An essay from Rabbi Shaul Yosef Leiter, director of Ascent

(for a free weekly email subscription, click here) (W:27-28-64/Tazriah-Metsorah)

In different contexts, the Torah uses four different Hebrew words for the word 'man': enosh, gever, ish and adam. The different words refer to different levels of self actualization. Enosh is the lowest, adam the highest. Adam is used almost always when the Torah mentions the Jewish people. Enosh and gever are generally used to describe lower levels of human expectation and performance.

This week's double portion speaks primarily about 'nega-im'-blemishes on skin, clothing and buildings that often are signs of a spiritual lacking. There are two reasons given for why we do not have such blemishes today. One is that there is no Temple where one would bring an offering after finishing the purifying process. The second reason is that these blemishes were primarily an indication of a extremely subtle spiritual imperfections.

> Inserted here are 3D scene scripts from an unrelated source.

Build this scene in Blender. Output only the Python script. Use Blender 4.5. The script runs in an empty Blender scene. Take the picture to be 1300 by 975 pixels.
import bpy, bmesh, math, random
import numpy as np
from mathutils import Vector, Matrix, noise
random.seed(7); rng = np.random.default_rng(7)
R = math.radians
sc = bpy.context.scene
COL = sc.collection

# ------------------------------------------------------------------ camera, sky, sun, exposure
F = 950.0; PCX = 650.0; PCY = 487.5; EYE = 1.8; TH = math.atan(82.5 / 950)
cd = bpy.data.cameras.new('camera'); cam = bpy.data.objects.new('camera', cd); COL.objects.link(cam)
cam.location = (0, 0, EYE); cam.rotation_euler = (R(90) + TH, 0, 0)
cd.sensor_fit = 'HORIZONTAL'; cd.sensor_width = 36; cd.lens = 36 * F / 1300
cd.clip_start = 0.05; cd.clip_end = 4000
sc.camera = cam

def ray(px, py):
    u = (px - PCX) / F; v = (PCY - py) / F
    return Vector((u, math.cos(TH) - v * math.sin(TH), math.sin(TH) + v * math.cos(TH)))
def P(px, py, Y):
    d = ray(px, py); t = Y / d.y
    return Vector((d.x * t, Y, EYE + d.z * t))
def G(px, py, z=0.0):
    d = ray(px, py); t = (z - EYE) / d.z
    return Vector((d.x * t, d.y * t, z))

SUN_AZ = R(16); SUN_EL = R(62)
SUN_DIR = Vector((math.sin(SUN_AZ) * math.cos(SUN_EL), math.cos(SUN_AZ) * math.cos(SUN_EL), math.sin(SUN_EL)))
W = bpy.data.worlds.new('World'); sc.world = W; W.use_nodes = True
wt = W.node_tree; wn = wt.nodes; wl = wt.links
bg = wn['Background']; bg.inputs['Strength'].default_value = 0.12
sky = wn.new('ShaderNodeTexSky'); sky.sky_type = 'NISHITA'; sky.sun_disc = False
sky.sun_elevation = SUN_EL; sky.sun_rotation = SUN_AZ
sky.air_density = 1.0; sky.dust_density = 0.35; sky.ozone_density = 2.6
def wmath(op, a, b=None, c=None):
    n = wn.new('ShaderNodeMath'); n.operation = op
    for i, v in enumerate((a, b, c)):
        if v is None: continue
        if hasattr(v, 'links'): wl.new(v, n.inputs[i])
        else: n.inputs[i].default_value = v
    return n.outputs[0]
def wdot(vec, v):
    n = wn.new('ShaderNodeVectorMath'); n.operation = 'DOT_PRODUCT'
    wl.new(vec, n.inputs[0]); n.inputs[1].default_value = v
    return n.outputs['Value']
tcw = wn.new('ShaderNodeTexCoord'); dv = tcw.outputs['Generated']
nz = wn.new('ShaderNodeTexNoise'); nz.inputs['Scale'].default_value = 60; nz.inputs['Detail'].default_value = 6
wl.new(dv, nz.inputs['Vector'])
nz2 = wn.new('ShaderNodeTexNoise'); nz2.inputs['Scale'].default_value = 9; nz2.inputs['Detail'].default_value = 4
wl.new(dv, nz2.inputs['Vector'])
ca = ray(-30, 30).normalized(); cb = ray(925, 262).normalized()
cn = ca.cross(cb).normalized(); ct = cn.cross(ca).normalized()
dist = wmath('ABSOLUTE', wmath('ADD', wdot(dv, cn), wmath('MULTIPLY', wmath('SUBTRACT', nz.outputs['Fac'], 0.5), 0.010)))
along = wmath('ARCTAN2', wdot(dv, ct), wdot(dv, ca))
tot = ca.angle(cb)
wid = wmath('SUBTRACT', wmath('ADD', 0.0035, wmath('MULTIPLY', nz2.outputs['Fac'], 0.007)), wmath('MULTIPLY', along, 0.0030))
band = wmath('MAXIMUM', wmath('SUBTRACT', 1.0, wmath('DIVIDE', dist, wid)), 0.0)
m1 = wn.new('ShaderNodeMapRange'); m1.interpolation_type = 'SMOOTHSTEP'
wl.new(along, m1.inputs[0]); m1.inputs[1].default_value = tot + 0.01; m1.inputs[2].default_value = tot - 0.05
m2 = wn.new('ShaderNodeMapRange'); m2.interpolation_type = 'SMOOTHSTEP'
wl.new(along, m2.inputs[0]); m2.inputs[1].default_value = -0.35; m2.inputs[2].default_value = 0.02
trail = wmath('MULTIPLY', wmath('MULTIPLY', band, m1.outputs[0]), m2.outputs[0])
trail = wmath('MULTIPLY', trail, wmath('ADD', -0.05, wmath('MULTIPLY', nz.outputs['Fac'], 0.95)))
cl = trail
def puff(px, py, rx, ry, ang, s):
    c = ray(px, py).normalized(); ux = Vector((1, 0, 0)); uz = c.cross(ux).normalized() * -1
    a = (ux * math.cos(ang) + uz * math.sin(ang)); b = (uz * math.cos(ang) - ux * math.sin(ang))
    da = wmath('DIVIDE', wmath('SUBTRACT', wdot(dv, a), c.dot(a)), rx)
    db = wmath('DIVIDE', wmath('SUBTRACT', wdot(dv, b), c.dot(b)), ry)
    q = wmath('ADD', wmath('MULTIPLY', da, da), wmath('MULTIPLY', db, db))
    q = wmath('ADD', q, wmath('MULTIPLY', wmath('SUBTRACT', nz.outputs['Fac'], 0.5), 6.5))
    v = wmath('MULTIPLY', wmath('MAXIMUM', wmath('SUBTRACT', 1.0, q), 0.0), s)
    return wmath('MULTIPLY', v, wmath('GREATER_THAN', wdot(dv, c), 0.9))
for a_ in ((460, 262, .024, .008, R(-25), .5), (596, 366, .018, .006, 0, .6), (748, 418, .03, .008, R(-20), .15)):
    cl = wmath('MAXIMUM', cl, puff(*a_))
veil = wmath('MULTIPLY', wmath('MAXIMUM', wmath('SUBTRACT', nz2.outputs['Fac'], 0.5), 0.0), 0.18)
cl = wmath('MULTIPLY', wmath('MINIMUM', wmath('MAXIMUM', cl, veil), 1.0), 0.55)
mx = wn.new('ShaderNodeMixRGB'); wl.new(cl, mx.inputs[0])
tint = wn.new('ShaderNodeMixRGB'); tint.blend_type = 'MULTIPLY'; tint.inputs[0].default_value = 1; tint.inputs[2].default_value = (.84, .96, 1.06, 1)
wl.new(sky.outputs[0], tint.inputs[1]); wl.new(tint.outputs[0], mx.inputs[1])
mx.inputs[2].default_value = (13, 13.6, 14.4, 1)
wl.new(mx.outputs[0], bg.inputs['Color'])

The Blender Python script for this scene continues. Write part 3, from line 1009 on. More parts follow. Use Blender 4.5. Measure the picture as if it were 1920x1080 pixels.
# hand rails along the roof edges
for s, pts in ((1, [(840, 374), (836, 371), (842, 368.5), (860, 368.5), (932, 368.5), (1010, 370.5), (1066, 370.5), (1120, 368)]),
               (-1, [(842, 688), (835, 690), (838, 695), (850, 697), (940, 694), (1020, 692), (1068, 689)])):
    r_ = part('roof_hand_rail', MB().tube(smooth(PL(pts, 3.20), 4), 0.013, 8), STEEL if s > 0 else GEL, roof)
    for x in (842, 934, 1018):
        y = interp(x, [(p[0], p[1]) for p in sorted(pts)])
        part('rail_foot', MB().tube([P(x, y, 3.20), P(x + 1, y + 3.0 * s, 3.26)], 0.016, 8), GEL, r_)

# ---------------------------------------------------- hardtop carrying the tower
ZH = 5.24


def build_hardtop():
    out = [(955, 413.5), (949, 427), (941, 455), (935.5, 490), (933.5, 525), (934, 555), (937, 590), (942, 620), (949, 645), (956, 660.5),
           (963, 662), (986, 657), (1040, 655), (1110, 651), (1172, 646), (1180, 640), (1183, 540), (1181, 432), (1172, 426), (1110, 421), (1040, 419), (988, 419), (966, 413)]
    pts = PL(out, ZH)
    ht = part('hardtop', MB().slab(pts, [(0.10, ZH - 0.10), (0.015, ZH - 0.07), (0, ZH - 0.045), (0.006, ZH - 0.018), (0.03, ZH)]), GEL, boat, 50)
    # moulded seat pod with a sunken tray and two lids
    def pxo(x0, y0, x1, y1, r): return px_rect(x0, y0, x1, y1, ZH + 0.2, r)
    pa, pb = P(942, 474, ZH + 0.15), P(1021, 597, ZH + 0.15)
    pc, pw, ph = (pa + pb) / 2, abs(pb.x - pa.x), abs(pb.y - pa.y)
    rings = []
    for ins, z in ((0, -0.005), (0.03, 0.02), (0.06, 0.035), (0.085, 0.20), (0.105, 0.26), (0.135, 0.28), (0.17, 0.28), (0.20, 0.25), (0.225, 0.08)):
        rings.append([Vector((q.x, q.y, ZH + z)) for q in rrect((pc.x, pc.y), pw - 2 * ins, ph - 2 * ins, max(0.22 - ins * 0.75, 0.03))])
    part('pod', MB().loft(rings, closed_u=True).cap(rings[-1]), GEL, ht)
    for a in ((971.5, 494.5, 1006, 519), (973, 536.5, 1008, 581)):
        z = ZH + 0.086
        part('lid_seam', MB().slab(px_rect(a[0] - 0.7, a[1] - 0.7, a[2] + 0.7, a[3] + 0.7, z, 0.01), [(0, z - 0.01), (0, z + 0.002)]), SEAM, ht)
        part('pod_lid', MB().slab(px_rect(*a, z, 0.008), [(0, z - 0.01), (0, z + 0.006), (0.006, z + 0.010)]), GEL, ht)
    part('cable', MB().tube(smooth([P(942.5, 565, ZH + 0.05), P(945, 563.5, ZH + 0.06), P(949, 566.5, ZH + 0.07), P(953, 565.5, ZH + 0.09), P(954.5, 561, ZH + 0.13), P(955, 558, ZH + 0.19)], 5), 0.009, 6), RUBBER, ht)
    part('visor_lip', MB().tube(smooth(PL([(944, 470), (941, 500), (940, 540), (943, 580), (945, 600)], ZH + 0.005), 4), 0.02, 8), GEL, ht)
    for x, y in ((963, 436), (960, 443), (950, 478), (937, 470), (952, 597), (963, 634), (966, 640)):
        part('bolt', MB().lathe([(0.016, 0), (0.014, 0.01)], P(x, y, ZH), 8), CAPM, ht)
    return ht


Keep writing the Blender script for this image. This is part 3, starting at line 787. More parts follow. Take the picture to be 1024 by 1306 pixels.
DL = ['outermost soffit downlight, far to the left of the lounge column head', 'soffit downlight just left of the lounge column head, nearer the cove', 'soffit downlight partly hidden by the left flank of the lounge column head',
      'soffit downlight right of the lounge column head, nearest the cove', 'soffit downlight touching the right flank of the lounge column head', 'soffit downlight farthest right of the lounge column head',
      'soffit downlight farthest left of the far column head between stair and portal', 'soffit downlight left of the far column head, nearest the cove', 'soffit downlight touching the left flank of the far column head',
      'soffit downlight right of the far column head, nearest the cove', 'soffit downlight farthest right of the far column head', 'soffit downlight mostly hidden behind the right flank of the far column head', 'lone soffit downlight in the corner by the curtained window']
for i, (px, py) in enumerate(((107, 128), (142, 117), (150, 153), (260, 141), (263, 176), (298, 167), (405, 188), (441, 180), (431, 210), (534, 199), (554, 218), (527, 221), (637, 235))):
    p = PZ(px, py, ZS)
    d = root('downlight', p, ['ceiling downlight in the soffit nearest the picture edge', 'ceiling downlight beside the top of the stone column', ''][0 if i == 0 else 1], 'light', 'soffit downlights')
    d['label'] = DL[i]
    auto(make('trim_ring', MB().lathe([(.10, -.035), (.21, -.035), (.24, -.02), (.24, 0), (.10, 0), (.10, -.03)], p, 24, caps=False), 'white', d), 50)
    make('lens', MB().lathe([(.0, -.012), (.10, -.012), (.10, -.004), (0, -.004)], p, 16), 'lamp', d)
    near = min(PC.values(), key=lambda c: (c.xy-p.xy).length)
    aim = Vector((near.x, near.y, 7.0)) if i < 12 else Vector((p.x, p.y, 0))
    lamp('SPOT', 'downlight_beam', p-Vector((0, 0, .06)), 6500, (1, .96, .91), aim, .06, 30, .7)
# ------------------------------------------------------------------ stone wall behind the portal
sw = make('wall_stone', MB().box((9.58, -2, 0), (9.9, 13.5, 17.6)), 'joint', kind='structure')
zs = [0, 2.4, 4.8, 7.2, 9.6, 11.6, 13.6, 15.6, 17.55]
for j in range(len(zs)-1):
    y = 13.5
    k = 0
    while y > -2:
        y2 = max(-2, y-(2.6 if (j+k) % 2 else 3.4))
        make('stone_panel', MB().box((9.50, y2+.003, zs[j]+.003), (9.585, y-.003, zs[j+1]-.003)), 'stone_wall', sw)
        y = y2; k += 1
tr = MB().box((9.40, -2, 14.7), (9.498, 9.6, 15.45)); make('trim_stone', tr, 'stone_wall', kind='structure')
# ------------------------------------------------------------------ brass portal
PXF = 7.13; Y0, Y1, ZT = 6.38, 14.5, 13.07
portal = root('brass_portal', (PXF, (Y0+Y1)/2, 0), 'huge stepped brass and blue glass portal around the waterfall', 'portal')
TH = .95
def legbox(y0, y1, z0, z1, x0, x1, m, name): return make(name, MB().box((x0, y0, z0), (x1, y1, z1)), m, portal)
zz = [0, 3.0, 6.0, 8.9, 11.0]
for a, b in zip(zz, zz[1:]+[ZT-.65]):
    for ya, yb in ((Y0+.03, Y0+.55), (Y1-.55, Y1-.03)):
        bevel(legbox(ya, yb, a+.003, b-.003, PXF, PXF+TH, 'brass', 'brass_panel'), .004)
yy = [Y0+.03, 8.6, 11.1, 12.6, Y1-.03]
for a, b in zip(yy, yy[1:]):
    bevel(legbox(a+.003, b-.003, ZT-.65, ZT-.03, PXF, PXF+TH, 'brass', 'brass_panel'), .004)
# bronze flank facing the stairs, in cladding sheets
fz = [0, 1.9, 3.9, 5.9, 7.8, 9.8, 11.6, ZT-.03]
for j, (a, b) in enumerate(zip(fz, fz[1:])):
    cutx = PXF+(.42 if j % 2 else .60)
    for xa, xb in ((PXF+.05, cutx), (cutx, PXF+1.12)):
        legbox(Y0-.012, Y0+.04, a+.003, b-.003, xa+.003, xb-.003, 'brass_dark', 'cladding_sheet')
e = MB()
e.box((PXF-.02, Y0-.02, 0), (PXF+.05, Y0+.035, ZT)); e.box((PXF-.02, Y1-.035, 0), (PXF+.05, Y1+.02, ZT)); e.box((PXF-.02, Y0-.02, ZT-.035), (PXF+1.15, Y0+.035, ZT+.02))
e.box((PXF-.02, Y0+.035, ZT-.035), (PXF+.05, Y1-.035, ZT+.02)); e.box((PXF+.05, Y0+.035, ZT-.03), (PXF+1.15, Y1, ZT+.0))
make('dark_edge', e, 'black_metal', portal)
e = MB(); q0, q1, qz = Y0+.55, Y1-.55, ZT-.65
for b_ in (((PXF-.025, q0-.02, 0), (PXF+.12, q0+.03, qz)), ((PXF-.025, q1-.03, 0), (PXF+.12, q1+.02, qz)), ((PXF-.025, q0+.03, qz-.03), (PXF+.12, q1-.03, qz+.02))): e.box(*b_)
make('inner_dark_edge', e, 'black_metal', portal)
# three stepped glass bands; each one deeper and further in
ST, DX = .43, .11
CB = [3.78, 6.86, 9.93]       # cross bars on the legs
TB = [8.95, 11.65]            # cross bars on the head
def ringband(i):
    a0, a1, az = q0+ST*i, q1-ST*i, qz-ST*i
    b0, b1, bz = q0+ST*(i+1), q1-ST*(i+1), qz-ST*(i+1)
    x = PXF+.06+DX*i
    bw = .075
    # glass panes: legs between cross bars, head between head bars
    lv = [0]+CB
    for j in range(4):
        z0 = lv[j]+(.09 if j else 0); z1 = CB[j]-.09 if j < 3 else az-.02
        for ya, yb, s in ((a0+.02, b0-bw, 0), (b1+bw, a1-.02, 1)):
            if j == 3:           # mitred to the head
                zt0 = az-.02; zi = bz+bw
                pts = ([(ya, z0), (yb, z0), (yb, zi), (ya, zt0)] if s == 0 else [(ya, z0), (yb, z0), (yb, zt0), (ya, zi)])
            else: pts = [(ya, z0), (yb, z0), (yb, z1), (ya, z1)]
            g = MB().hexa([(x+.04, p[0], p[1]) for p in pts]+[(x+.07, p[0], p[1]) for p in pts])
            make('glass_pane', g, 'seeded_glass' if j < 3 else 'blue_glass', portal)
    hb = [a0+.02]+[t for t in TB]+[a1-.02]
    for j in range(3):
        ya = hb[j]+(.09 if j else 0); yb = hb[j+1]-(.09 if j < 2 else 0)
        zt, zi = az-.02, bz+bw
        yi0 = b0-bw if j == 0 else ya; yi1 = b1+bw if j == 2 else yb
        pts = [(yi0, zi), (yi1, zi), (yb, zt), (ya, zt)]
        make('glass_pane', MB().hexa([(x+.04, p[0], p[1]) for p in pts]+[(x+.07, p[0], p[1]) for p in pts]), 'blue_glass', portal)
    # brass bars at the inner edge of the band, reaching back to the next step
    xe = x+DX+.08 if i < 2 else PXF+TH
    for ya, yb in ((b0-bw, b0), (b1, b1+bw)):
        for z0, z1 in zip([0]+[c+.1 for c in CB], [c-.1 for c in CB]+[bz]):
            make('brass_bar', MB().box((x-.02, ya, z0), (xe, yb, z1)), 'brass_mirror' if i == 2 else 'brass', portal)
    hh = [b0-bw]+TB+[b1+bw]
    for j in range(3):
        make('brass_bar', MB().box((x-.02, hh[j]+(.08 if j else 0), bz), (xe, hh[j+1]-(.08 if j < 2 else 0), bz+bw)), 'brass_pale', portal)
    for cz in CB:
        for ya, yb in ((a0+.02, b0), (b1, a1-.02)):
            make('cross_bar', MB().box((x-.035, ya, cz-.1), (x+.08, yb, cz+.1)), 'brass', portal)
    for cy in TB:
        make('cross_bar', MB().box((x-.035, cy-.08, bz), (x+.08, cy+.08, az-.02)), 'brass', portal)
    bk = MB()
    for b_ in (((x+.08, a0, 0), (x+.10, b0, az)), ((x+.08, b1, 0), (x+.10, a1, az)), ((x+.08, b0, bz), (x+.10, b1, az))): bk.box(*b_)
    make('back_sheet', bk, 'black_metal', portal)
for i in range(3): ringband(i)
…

Most, if not all, of our generation is unable to correct such spiritual nuances because we are so enmeshed in the gray area between good and bad and cannot completely purify ourselves. Nevertheless, we can still learn from the Torah description, as is described in the following story.

The first Rebbe of Chabad, Rabbi Schneur Zalman, had a private room for Torah study and prayer. Once, he came out of that room to where the chassidim were gathered, and said the following in a state of extreme excitement. 'In the section of the Torah that describes the laws of making an oath, their spiritual importance and the consequences of breaking them, the Torah uses the lower level name ish-"an ish....when he swears an oath". Yet, when the Torah speaks about blemishes, the expression for 'man' is that of the higher level, adam-"Adam, when he has a skin blemish...".

Rebbe Schneur Zalman continued that in the Torah uses the name ish to describe an individual in his relationship to his emotions. The name adam refers to an individual's relationship to his intellect.

The fact that the Torah uses different words when describing oaths and blemishes teaches how we can grow spiritually. Spiritual service begins with oaths because these cause us to make boundaries for ourselves in the physical world. Learning how to say 'no' to a permitted, but extraneous desire, is the beginning of a sincere relationship to G-d. But this is only the beginning.

The name adam is used in connection with blemishes, which are caused by some subtle sin which happens through a lapse in our spiritual consciousness, a failing of our watchfulness. Only by re-asserting our intellectual powers can we correct and cure the blemishes. The Hebrew word for wisdom is chochma. The letters of chochma can be re-arranged to spell the words 'koach mah' (the 'strength of what'), which Kabbalistically connotes the power of "what can not be described"-the strength of the divine. Ultimately, wisdom is G-d's power being invested in us. This is demonstrated by the fact that the word adam has the same numerical value as the word mah. Only the level of adam, which has the divine level of intellect invested in it, can correct the subtle impurities of blemishes.

Controlling our emotions is only the first and more basic step in spiritual growth. Using our intellect to correct and refine our spiritual shortcomings is how we can really begin to approach divinity.
(Above story based on talk from the Rebbe Rayatz in 1939).